Hazza Al Mansoori
Hazza Al Mansoori (2nd from left), the UAE’s first-ever astronaut to go to space, is now back in action, training for a bigger mission in human spaceflight. Image Credit: MBRSC

Dubai: He successfully completed his task of being the first Arab Increment Lead for Expedition 69 during the longest Arab space mission by his colleague Sultan Al Neyadi just a few days ago.

Hazza Al Mansoori, the UAE’s first-ever astronaut to go to space, is now back in action, training for a bigger mission in human spaceflight.

The Mohammed Bin Rashid Space Centre (MBRSC) in Dubai on Wednesday evening released the images of Al Mansoori conducting training that will equip him for future lunar missions.

MBRSC said Al Mansoori conducted the SEATEST-6 training which stands for Space Environment Analog for Testing EVA Systems and Training. EVA is Extravehicular Activity which is also known as a spacewalk.

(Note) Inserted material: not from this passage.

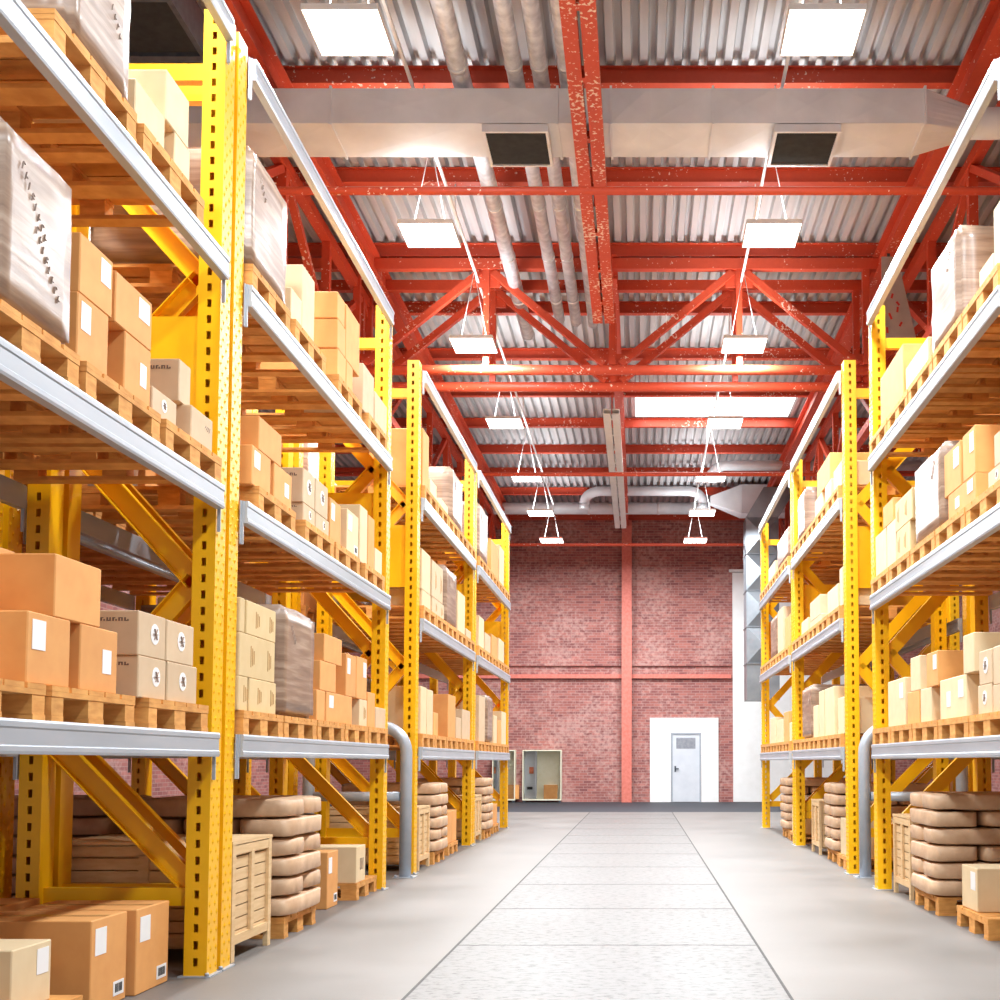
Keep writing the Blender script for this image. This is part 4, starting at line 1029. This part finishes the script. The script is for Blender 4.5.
# right rack
crate('R', 10.5, 11.2, 2.36, .70, 'in the nearest right bay')
sack_stack('R', 9.45, 2.33, 'nearest right bay', True)
pallet('R', 8.15, 0, 2.34, 'wooden pallet on the floor carrying a cream box, nearest right bay', True, 'wooden pallets on the floor')
carton('R', 'k', 8.5, 8.9, 2.37, .1445, .45, .6, 'A', 'cream cardboard box with white label on the floor pallet, nearest right bay', 'boxes on the floor of the right rack', 311)
pallet('R', 13.2, 0, 2.3, 'wooden pallet on the floor under a cream box, middle right bay', False, 'wooden pallets on the floor')
carton('R', 'k', 13.3, 13.95, 2.32, .1445, .56, .6, '', 'cream cardboard box on the floor pallet, middle right bay', 'boxes on the floor of the right rack', 312)
sack_stack('R', 14.2, 2.33, 'middle right bay', False)
crate('R', 15.6, 16.3, 2.33, .68, 'in the middle right bay')
pallet('R', 17.75, 0, 2.3, 'wooden pallet on the floor under a cream box, last right bay', False, 'wooden pallets on the floor')
carton('R', 'k', 17.8, 18.4, 2.32, .1445, .5, .6, '', 'cream cardboard box on the floor pallet, last right bay', 'boxes on the floor of the right rack', 313)
sack_stack('R', 18.9, 2.33, 'last right bay', False)
# sacks and crates in the row behind
sack_stack('L', 8.4, 3.74, 'second left bay, row behind', False)
crate('L', 9.6, 10.4, 3.76, .7, 'second left bay, row behind')
sack_stack('R', 9.2, 3.56, 'nearest right bay, row behind', False)

# ------------------------------------------------------------------ rack guards in the walkway gap
for s in 'LR':
    sg = -1 if s == 'L' else 1; x0 = 2.45 if s == 'L' else 2.35
    e = empty('rack_guard', (0, 12.6, 0)); tag(e, f'blue grey tubular rack guard hoop in the walkway gap of the {"left" if s == "L" else "right"} rack', 'guard')
    pts = [(sg*x0, 0, 0.01), (sg*x0, 0, 1.3)]
    for k in range(1, 9):
        a = PI-k*PI/16; pts.append((sg*(x0+.27+.27*math.cos(a)), 0, 1.3+.27*math.sin(a)))
    for k in range(0, 9):
        a = PI/2-k*PI/16; pts.append((sg*(x0+.75+.27*math.cos(a)), 0, 1.3+.27*math.sin(a)))
    pts.append((sg*(x0+1.02), 0, .01))
    b = MB(); b.tube(pts, .062, 18); b.build('hoop', 'guard', e)
    b = MB(); b.tube([(sg*(x0+.062), 0, .84), (sg*(x0+.96), 0, .84)], .05, 14); b.build('mid_rail', 'guard', e)
    for x in (x0, x0+1.02):
        b = MB(); b.box(sg*x-.11, sg*x+.11, -.11, .11, 0, .01)
        for q in (-1, 1): b.tube([(sg*x+q*.085, -.085, .01), (sg*x+q*.085, -.085, .03)], .013, 6)
        b.build('foot_plate', 'beamgrey', e)

# ------------------------------------------------------------------ light, world, camera
def area(name, loc, rot, sx, sy, e, col=(1, 1, 1)):
    L = bpy.data.lights.new(name, 'AREA'); L.shape = 'RECTANGLE'; L.size = sx; L.size_y = sy; L.energy = e; L.color = col
    o = bpy.data.objects.new(name, L); COL.objects.link(o); o.location = loc; o.rotation_euler = rot
area('roof_light_glow', (1.6, 25.4, 8.88), (0, 0, 0), 3.2, 1.9, 120)
w = bpy.data.worlds.new('world'); S.world = w; w.use_nodes = True
bg = w.node_tree.nodes['Background']; bg.inputs['Color'].default_value = (.9, .96, 1, 1); bg.inputs['Strength'].default_value = WORLD
cam = bpy.data.cameras.new('camera'); co = bpy.data.objects.new('camera', cam); COL.objects.link(co); S.camera = co
co.location = (0, 0, 1.2); co.rotation_euler = (PI/2+math.radians(3.34), 0, 0)
cam.sensor_fit = 'HORIZONTAL'; cam.sensor_width = 36; cam.lens = 1200*36/1000
cam.shift_x = -.14; cam.shift_y = .192; cam.clip_end = 200
S.view_settings.view_transform = 'Standard'; S.view_settings.look = 'None'; S.view_settings.gamma = 1; S.view_settings.use_curve_mapping = False
S.view_settings.exposure = EXPOSURE
S.cycles.max_bounces = 8; S.cycles.diffuse_bounces = 5; S.cycles.glossy_bounces = 3; S.cycles.sample_clamp_indirect = 6
S.cycles.use_denoising = True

Al Mansoori, who had spent eight days on the International Space Station during the UAE’s first-ever human spaceflight in 2019, has embarked on a new journey that would test his physical and mental endurance while refining his skills for the demanding lunar environment.

Training schedule

His latest training schedule included diving, simulating the lunar surface environment, and transferring payloads, according to MBRSC.

The agency posted Al Mansoori’s photos with his fellow trainees who included big names like NASA astronauts Jonny Kim and Sunita Williams and Canadian astronaut Jenni Sidey-Gibbons.

A former US Navy Seal, Kim was one of the 18 astronauts selected by NASA to form its Artemis Team and help pave the way for the next astronaut missions on and around the Moon as part of the Artemis Programme.

The second American astronaut of Indian heritage to go into space, Williams is a veteran who had set several records as a woman astronaut during her missions to the ISS.

Canadian Space Agency’s third female astronaut, Sidey-Gibbons was the youngest astronaut candidate ever selected by the CSA at the age of 28.

Al Mansoori’s participation in this training represents not only a significant milestone in his own space journey but also a testament to the UAE’s commitment to human space exploration, paving the way for future missions.

Astronauts Mohammad Al Mulla and Nora Al Matrooshi, the duo who form the second batch of Emirati astronauts, also recently underwent training that included classes covering topics such as the surfaces of the Moon and Mars.

They also drew a geological map which helps to display where different rocks and features exist on the surfaces of the Moon and Mars.